● Exercise task
Print the lines of the data, starting with the first, up to and including the line where "scene.camera = camo" appears.

● Data block
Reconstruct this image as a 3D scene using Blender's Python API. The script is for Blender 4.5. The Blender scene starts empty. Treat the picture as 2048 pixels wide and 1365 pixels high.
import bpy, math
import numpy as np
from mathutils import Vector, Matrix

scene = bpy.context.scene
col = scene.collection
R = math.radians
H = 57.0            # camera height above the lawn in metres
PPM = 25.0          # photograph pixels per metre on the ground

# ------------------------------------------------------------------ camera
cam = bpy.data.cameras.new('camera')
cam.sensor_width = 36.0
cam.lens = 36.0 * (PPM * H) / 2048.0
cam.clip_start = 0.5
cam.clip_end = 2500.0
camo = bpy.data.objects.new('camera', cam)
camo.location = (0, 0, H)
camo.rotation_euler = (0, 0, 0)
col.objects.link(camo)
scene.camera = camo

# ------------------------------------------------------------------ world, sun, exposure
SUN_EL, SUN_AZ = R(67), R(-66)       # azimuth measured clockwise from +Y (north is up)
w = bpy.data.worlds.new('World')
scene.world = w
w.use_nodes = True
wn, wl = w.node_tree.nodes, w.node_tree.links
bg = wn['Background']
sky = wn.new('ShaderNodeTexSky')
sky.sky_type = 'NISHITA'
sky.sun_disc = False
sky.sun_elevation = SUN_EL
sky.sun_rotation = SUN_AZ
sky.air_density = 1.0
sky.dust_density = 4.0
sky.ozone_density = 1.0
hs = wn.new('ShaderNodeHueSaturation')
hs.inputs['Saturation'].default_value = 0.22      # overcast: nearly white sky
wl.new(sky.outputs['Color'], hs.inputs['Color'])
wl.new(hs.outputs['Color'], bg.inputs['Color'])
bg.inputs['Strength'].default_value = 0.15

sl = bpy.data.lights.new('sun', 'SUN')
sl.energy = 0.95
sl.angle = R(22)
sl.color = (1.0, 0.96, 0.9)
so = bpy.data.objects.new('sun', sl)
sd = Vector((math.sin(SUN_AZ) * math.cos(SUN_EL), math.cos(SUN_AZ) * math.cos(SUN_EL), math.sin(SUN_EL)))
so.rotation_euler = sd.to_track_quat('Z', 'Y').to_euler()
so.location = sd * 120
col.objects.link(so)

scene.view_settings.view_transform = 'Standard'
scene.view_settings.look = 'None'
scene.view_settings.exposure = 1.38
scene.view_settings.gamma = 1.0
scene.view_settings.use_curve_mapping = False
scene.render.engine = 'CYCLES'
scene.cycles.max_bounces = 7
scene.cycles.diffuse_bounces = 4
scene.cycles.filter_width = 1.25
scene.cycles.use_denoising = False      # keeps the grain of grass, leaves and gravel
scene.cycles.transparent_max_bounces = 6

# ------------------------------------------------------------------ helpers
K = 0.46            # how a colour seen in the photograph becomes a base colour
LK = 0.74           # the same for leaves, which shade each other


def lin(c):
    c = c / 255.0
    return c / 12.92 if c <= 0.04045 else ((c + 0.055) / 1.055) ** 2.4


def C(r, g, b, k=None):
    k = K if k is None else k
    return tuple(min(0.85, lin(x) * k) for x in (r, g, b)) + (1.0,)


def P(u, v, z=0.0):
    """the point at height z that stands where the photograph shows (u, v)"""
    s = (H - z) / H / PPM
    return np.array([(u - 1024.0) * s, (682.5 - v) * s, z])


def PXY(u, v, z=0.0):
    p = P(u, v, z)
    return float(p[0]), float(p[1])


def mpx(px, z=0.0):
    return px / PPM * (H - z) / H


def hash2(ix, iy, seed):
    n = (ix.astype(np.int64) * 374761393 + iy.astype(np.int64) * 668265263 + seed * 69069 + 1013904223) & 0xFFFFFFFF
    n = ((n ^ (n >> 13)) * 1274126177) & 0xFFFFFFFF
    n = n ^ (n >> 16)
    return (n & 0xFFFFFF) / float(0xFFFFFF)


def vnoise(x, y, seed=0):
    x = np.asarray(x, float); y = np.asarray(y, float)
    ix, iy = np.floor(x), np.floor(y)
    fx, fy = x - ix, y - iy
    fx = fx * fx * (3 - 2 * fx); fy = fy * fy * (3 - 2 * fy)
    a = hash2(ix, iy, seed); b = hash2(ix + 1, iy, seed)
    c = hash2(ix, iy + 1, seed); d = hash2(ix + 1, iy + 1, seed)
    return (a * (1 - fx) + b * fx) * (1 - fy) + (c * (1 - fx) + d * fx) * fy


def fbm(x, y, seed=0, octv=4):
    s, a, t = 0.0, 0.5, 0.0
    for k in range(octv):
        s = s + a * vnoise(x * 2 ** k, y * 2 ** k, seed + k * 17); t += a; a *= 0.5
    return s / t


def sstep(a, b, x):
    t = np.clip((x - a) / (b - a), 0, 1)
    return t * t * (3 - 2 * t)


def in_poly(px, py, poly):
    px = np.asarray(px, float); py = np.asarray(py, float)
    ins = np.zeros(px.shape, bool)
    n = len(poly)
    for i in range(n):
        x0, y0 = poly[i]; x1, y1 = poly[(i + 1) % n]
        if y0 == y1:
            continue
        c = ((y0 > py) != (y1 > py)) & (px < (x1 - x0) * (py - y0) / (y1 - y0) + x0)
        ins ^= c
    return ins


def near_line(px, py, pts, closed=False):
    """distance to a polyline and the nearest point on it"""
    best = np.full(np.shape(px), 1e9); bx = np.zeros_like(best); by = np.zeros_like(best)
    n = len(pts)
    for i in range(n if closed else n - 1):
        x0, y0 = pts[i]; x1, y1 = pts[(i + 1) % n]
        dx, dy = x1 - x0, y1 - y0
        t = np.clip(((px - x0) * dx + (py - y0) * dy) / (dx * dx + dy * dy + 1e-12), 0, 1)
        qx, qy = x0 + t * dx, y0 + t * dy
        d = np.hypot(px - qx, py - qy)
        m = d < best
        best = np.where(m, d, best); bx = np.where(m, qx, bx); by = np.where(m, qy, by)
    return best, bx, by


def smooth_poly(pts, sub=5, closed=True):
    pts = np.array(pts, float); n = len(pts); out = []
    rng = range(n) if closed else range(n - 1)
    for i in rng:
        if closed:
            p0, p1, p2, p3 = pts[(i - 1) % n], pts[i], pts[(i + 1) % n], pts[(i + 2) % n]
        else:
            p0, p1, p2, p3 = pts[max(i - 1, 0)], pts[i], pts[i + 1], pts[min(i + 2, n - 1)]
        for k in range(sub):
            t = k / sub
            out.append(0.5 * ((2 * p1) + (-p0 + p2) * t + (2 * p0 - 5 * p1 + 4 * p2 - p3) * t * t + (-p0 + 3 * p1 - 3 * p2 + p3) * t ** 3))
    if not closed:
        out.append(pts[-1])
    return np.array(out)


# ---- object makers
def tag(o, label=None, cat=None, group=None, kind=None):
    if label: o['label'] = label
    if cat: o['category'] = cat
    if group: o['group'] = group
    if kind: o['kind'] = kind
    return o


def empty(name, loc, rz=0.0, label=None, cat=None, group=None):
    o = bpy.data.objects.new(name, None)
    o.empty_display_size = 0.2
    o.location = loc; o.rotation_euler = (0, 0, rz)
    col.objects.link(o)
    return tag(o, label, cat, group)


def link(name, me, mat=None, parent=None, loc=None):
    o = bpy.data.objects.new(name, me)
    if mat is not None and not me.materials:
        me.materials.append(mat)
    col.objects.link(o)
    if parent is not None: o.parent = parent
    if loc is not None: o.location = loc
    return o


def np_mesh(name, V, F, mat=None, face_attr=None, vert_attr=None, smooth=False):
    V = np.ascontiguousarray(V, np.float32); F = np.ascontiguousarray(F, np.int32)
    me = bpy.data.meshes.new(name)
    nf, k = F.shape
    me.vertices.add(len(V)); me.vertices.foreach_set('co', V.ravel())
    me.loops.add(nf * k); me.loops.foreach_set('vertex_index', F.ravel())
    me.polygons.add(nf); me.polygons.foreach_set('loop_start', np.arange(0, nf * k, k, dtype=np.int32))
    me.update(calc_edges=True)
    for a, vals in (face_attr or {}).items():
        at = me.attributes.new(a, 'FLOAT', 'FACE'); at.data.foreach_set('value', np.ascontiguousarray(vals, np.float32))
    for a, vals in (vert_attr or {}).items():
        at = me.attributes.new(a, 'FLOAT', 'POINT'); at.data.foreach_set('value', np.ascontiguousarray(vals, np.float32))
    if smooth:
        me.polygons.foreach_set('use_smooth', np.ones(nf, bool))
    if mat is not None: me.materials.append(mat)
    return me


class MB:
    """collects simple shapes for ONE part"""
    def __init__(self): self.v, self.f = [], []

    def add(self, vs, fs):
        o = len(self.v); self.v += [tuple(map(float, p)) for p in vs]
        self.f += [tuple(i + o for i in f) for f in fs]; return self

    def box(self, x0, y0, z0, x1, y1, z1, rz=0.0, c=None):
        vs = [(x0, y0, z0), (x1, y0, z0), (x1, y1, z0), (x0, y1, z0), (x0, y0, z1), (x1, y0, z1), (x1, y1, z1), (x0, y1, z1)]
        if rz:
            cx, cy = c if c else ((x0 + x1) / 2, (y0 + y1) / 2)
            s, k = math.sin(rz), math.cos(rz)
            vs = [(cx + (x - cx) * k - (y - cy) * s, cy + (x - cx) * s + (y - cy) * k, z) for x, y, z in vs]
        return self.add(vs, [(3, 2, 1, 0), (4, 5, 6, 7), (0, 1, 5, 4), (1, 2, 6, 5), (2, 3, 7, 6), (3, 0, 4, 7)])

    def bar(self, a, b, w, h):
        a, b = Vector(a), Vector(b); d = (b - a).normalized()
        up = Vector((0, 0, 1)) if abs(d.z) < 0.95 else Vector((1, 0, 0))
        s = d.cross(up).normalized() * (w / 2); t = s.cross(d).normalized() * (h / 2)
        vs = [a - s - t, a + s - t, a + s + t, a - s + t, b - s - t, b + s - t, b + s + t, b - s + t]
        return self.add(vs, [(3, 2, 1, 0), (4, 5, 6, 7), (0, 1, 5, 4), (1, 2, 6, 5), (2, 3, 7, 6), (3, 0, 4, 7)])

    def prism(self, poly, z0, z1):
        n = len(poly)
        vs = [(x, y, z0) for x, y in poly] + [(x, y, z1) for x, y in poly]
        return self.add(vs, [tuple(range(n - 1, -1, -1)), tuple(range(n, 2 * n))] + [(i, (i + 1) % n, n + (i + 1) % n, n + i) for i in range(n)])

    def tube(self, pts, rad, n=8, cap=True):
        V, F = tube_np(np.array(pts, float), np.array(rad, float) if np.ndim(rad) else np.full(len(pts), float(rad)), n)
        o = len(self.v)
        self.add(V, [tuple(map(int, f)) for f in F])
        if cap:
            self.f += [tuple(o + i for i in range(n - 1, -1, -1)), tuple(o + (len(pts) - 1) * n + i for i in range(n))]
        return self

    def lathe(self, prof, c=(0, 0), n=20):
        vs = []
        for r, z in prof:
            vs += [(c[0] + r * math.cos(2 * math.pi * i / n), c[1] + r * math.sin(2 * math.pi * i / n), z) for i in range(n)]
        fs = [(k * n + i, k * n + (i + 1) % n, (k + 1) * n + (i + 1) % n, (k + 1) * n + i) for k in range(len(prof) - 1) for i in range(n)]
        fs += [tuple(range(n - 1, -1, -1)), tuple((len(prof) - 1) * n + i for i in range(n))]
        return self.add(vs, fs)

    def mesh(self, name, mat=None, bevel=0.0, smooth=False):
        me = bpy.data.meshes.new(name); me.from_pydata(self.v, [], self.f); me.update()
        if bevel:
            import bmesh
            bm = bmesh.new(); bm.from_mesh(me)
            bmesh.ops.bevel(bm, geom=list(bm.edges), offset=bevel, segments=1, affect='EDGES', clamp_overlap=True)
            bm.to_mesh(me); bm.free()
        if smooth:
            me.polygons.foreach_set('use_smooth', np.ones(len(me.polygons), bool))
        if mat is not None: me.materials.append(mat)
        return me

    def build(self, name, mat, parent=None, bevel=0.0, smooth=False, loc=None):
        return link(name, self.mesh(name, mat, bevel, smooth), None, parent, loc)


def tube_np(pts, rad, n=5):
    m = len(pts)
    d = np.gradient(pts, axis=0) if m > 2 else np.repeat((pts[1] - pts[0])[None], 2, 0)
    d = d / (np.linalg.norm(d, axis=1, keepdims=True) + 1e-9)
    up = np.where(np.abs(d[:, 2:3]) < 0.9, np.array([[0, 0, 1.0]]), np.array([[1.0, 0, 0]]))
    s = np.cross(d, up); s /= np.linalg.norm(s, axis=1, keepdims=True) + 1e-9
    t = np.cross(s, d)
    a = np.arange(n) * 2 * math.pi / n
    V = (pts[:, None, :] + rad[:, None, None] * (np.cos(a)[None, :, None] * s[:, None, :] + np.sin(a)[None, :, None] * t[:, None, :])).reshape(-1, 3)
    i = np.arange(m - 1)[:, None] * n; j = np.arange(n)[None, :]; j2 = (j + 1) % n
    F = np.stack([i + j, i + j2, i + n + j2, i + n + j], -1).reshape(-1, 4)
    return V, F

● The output
Reconstruct this image as a 3D scene using Blender's Python API. The script is for Blender 4.5. The Blender scene starts empty. Treat the picture as 2048 pixels wide and 1365 pixels high.
import bpy, math
import numpy as np
from mathutils import Vector, Matrix

scene = bpy.context.scene
col = scene.collection
R = math.radians
H = 57.0            # camera height above the lawn in metres
PPM = 25.0          # photograph pixels per metre on the ground

# ------------------------------------------------------------------ camera
cam = bpy.data.cameras.new('camera')
cam.sensor_width = 36.0
cam.lens = 36.0 * (PPM * H) / 2048.0
cam.clip_start = 0.5
cam.clip_end = 2500.0
camo = bpy.data.objects.new('camera', cam)
camo.location = (0, 0, H)
camo.rotation_euler = (0, 0, 0)
col.objects.link(camo)
scene.camera = camo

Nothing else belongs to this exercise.